We see it when nations speak the language of peace while preparing for war. We see it when political leaders exploit fear to strengthen their authority. We see it when communities glorify their own suffering but ignore the suffering of others. Patriotism turns into contempt. Faith turns into fanaticism. Identity turns into arrogance.

At the heart of much of this lies the enduring idea of superiority.

Superiority is one of civilization’s oldest illnesses—the belief that “we” are more deserving, more civilized, more moral, or more important than “they” are. It may be national, racial, religious, or cultural in form, but its logic remains the same: my group matters more, and therefore your dignity matters less.

Once this mindset takes hold, hatred becomes easier to justify.

Domination is called “security.”
Prejudice is called “tradition.”
Aggression is called “honour.”
Arrogance is called “confidence.”

Modern hatred often does not appear in crude or obvious forms. Sometimes it dresses in formal language, sits in parliament, delivers polished speeches, and hides behind words like strategy, civilization, interest, and order. Yet beneath that language remains the same instinct—not merely to exist, but to stand above others.

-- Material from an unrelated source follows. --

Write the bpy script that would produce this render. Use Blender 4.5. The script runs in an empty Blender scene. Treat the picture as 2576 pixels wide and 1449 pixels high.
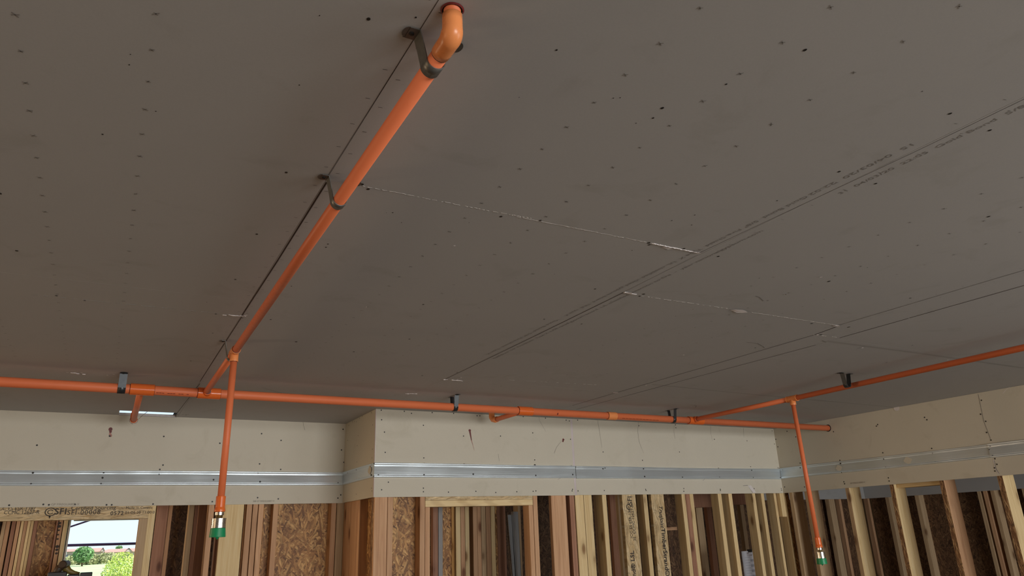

For this reason, today’s global crisis is not only political or economic. It is moral and educational.

We have taught people how to compete globally, but not sufficiently how to care globally. We reward achievement more consistently than empathy. We strengthen national identity, yet neglect human solidarity. Too often, students are taught loyalty to a flag before responsibility to humanity.

This does not mean patriotism should be abandoned. A person can love their country deeply while respecting the rest of the world. Genuine loyalty is not blind obedience; it is the commitment to help one’s nation become more just, more humane, and more honorable. True love of country is not expressed by hatred of another nation, but by ensuring one’s own nation does not lose its moral compass.

The future of peace requires a new balance in education—one that preserves knowledge while cultivating wisdom; that maintains identity while nurturing humanity; that encourages excellence while removing arrogance. Students must learn mathematics, science, economics, and technology. But they must also learn emotional intelligence, ethical reasoning, dialogue, empathy, and the discipline of seeing themselves in others.

A child should leave school not only knowing how to succeed, but knowing how not to dehumanize.

The world does not suffer from a lack of information. It suffers from a lack of inner refinement. Power has outpaced compassion. Many people have been trained to prove themselves, but not enough have been taught to restrain themselves.

If education remains confined to technical success, the future may grow more dangerous—smarter machines, sharper propaganda, stronger weapons, and colder hearts. But if education takes character formation as seriously as intellectual training, humanity may yet step back from the edge.

The true measure of education is not whether it produces powerful individuals, but whether it produces individuals who know how to use power without hatred.

Until that transformation occurs, the world will continue to live in tragic contradiction: educated minds but uneducated egos; advanced nations but primitive hatreds; global connectivity but moral isolation.

The world does not fight because it has learned nothing. It fights because it has not yet learned the most essential lesson of all—that no sense of superiority can sustain a civilization that has forgotten how to see others as fully human.